The task:
Output the lines that follow exactly as they are.

::: Information shown :::

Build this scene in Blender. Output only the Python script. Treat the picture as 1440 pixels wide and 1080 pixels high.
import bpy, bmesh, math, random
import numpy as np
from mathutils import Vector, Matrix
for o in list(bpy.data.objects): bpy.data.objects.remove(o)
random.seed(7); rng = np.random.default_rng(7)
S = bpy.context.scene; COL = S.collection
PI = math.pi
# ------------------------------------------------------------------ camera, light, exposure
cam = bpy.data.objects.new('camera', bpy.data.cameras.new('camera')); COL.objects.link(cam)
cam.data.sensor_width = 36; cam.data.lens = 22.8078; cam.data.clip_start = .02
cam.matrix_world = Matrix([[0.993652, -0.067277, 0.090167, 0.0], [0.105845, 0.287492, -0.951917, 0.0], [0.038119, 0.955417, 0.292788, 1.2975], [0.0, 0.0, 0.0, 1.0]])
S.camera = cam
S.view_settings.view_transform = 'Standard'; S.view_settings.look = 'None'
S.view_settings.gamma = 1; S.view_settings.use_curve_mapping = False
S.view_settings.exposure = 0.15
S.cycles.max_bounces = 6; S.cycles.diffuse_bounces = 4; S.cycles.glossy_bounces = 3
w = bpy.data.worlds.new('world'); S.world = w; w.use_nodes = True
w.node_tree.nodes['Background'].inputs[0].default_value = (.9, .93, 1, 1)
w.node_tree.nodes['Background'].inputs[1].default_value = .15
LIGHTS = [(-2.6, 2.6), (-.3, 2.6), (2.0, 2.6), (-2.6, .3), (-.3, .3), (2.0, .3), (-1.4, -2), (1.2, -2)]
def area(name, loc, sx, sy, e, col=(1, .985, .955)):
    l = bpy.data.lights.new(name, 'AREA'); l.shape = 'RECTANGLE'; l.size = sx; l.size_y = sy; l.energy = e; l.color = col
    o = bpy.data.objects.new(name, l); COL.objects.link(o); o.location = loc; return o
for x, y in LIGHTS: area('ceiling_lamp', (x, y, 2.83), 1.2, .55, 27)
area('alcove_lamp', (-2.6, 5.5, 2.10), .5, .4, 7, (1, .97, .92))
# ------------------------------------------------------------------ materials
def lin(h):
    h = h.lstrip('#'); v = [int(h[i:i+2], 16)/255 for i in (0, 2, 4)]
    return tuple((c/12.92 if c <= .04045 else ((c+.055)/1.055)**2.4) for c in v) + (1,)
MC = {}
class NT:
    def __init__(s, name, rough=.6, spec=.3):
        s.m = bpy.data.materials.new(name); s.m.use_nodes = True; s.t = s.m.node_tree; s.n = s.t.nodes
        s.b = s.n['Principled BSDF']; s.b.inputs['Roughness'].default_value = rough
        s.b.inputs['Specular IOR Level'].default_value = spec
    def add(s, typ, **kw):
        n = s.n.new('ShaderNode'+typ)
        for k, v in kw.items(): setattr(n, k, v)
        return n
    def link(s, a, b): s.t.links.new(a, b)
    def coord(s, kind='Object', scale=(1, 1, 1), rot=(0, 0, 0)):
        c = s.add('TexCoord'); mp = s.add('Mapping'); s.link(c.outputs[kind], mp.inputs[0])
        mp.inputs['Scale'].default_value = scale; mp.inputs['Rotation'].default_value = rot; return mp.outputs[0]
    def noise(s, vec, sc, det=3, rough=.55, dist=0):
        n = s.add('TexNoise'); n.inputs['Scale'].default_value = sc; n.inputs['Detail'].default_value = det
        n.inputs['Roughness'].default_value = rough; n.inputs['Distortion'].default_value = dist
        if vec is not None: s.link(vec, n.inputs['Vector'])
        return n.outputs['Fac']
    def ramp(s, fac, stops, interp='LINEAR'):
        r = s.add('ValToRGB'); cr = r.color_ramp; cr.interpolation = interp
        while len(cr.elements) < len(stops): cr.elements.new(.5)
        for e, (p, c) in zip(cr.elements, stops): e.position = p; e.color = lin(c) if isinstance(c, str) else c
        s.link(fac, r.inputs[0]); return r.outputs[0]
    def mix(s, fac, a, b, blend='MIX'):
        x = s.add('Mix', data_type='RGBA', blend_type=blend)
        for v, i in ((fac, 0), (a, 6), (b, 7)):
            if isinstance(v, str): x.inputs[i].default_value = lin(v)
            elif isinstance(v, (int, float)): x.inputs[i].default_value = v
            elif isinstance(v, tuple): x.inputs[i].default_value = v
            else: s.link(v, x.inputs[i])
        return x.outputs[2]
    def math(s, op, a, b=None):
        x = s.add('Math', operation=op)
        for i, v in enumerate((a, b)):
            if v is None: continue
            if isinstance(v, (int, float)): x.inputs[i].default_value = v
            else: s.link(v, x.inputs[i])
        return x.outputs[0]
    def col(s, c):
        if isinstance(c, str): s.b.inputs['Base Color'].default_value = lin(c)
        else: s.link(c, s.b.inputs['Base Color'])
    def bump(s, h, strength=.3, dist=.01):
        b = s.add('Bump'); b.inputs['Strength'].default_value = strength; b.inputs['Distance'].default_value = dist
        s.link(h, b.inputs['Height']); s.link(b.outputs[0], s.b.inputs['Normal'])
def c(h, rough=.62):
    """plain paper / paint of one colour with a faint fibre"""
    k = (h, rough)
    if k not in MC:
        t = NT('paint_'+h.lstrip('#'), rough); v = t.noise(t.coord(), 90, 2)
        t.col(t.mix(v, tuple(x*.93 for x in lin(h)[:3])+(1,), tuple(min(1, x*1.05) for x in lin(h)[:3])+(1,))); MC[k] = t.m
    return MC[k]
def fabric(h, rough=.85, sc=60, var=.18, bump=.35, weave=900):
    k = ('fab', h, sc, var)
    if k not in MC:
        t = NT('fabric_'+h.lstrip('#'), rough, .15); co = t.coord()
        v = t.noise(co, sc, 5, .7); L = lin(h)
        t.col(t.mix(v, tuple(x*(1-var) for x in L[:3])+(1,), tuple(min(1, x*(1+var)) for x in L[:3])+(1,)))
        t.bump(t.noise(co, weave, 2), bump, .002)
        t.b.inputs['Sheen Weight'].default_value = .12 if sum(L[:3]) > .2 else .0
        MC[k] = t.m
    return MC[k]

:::

Written answer:
Build this scene in Blender. Output only the Python script. Treat the picture as 1440 pixels wide and 1080 pixels high.
import bpy, bmesh, math, random
import numpy as np
from mathutils import Vector, Matrix
for o in list(bpy.data.objects): bpy.data.objects.remove(o)
random.seed(7); rng = np.random.default_rng(7)
S = bpy.context.scene; COL = S.collection
PI = math.pi
# ------------------------------------------------------------------ camera, light, exposure
cam = bpy.data.objects.new('camera', bpy.data.cameras.new('camera')); COL.objects.link(cam)
cam.data.sensor_width = 36; cam.data.lens = 22.8078; cam.data.clip_start = .02
cam.matrix_world = Matrix([[0.993652, -0.067277, 0.090167, 0.0], [0.105845, 0.287492, -0.951917, 0.0], [0.038119, 0.955417, 0.292788, 1.2975], [0.0, 0.0, 0.0, 1.0]])
S.camera = cam
S.view_settings.view_transform = 'Standard'; S.view_settings.look = 'None'
S.view_settings.gamma = 1; S.view_settings.use_curve_mapping = False
S.view_settings.exposure = 0.15
S.cycles.max_bounces = 6; S.cycles.diffuse_bounces = 4; S.cycles.glossy_bounces = 3
w = bpy.data.worlds.new('world'); S.world = w; w.use_nodes = True
w.node_tree.nodes['Background'].inputs[0].default_value = (.9, .93, 1, 1)
w.node_tree.nodes['Background'].inputs[1].default_value = .15
LIGHTS = [(-2.6, 2.6), (-.3, 2.6), (2.0, 2.6), (-2.6, .3), (-.3, .3), (2.0, .3), (-1.4, -2), (1.2, -2)]
def area(name, loc, sx, sy, e, col=(1, .985, .955)):
    l = bpy.data.lights.new(name, 'AREA'); l.shape = 'RECTANGLE'; l.size = sx; l.size_y = sy; l.energy = e; l.color = col
    o = bpy.data.objects.new(name, l); COL.objects.link(o); o.location = loc; return o
for x, y in LIGHTS: area('ceiling_lamp', (x, y, 2.83), 1.2, .55, 27)
area('alcove_lamp', (-2.6, 5.5, 2.10), .5, .4, 7, (1, .97, .92))
# ------------------------------------------------------------------ materials
def lin(h):
    h = h.lstrip('#'); v = [int(h[i:i+2], 16)/255 for i in (0, 2, 4)]
    return tuple((c/12.92 if c <= .04045 else ((c+.055)/1.055)**2.4) for c in v) + (1,)
MC = {}
class NT:
    def __init__(s, name, rough=.6, spec=.3):
        s.m = bpy.data.materials.new(name); s.m.use_nodes = True; s.t = s.m.node_tree; s.n = s.t.nodes
        s.b = s.n['Principled BSDF']; s.b.inputs['Roughness'].default_value = rough
        s.b.inputs['Specular IOR Level'].default_value = spec
    def add(s, typ, **kw):
        n = s.n.new('ShaderNode'+typ)
        for k, v in kw.items(): setattr(n, k, v)
        return n
    def link(s, a, b): s.t.links.new(a, b)
    def coord(s, kind='Object', scale=(1, 1, 1), rot=(0, 0, 0)):
        c = s.add('TexCoord'); mp = s.add('Mapping'); s.link(c.outputs[kind], mp.inputs[0])
        mp.inputs['Scale'].default_value = scale; mp.inputs['Rotation'].default_value = rot; return mp.outputs[0]
    def noise(s, vec, sc, det=3, rough=.55, dist=0):
        n = s.add('TexNoise'); n.inputs['Scale'].default_value = sc; n.inputs['Detail'].default_value = det
        n.inputs['Roughness'].default_value = rough; n.inputs['Distortion'].default_value = dist
        if vec is not None: s.link(vec, n.inputs['Vector'])
        return n.outputs['Fac']
    def ramp(s, fac, stops, interp='LINEAR'):
        r = s.add('ValToRGB'); cr = r.color_ramp; cr.interpolation = interp
        while len(cr.elements) < len(stops): cr.elements.new(.5)
        for e, (p, c) in zip(cr.elements, stops): e.position = p; e.color = lin(c) if isinstance(c, str) else c
        s.link(fac, r.inputs[0]); return r.outputs[0]
    def mix(s, fac, a, b, blend='MIX'):
        x = s.add('Mix', data_type='RGBA', blend_type=blend)
        for v, i in ((fac, 0), (a, 6), (b, 7)):
            if isinstance(v, str): x.inputs[i].default_value = lin(v)
            elif isinstance(v, (int, float)): x.inputs[i].default_value = v
            elif isinstance(v, tuple): x.inputs[i].default_value = v
            else: s.link(v, x.inputs[i])
        return x.outputs[2]
    def math(s, op, a, b=None):
        x = s.add('Math', operation=op)
        for i, v in enumerate((a, b)):
            if v is None: continue
            if isinstance(v, (int, float)): x.inputs[i].default_value = v
            else: s.link(v, x.inputs[i])
        return x.outputs[0]
    def col(s, c):
        if isinstance(c, str): s.b.inputs['Base Color'].default_value = lin(c)
        else: s.link(c, s.b.inputs['Base Color'])
    def bump(s, h, strength=.3, dist=.01):
        b = s.add('Bump'); b.inputs['Strength'].default_value = strength; b.inputs['Distance'].default_value = dist
        s.link(h, b.inputs['Height']); s.link(b.outputs[0], s.b.inputs['Normal'])
def c(h, rough=.62):
    """plain paper / paint of one colour with a faint fibre"""
    k = (h, rough)
    if k not in MC:
        t = NT('paint_'+h.lstrip('#'), rough); v = t.noise(t.coord(), 90, 2)
        t.col(t.mix(v, tuple(x*.93 for x in lin(h)[:3])+(1,), tuple(min(1, x*1.05) for x in lin(h)[:3])+(1,))); MC[k] = t.m
    return MC[k]
def fabric(h, rough=.85, sc=60, var=.18, bump=.35, weave=900):
    k = ('fab', h, sc, var)
    if k not in MC:
        t = NT('fabric_'+h.lstrip('#'), rough, .15); co = t.coord()
        v = t.noise(co, sc, 5, .7); L = lin(h)
        t.col(t.mix(v, tuple(x*(1-var) for x in L[:3])+(1,), tuple(min(1, x*(1+var)) for x in L[:3])+(1,)))
        t.bump(t.noise(co, weave, 2), bump, .002)
        t.b.inputs['Sheen Weight'].default_value = .12 if sum(L[:3]) > .2 else .0
        MC[k] = t.m
    return MC[k]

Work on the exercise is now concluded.